Он подходит к трехэтажному кирпичному зданию (это доходный дом купца Кузьмы Колупаева) с вывеской «Торговля кавказскими фруктами Каландадзе». Горький нервно оглядывается, впрочем, на улице никого уже нет, и проскальзывает в лавку. Вход через парадную дверь ему запрещен, но сегодня Горький нарушает правило.

При входе звенит колокольчик, на звон выходит сам Мириан Каландадзе, но купец не один,  с ним задержавшийся покупатель, они договариваются об оптовой продаже сыра сулугуни. Горький угрюмо здоровается, подходит к ящику с курагой, но его вовсе не интересует курага, он смотрит словно сквозь нее.

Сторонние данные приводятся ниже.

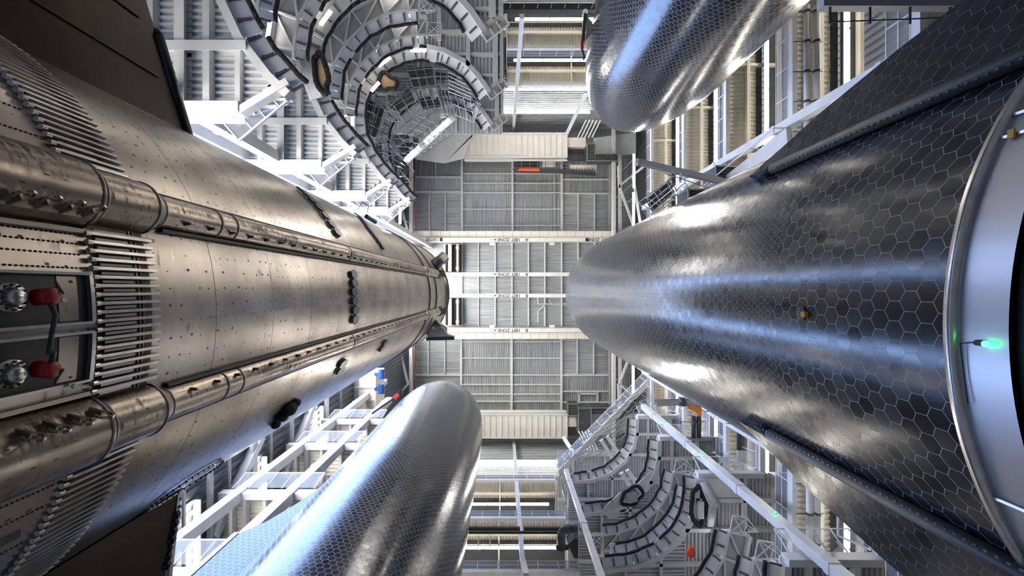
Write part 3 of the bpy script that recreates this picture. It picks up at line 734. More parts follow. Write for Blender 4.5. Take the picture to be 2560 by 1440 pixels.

Горький с нетерпением ждет, когда же покупатель уйдет. Наконец покупатель уходит, Горький вздыхает с облегчением и совершенно неожиданно расплывается в улыбке, в этот момент кажется, что в темной комнате неожиданно включается свет. Его голубые глаза ласково и как бы застенчиво сияют. Каландадзе про себя даже подумал: «Какая доброта, какая сердечность», но ничего не сказал. Купец молча открыл затворку и провел Горького за прилавок.

Прямо за прилавком начинается квартира, здесь живет приехавший из Батуми рабочий Силован Кобидзе со своей семьей и прислугой. Лавка, кстати, оформлена на него, на купца Каландадзе оформить лавку было невозможно, так как он был известен полиции, а вот Кобидзе без проблем дали «Свидетельство о благонадежности», он был чист во всех отношениях. Это обычная квартира, все, как у всех: русская печка с домашней утварью (горшками, чугунками, ухватами, рушниками), чугунные утюги. Жилая комната обставлена по моде времени: настенные ковры, этажерки, комод, швейная машинка «Зингер», колыбель, которая передавалась из поколения в поколение, деревянное корыто, портреты в рамках на стене, самовар. Дети Кобидзе уже спят. Горького усаживают в кресло, наливают ароматного грузинского вина:

- Отдохните и пойдем, - говорит Кобидзе.

Горький утвердительно кивает головой, но ничего не говорит. Кобидзе уходит и проверяет, запреты ли все двери. Затем Кобидзе возвращается, Горький встает, и они идут в соседнюю комнату.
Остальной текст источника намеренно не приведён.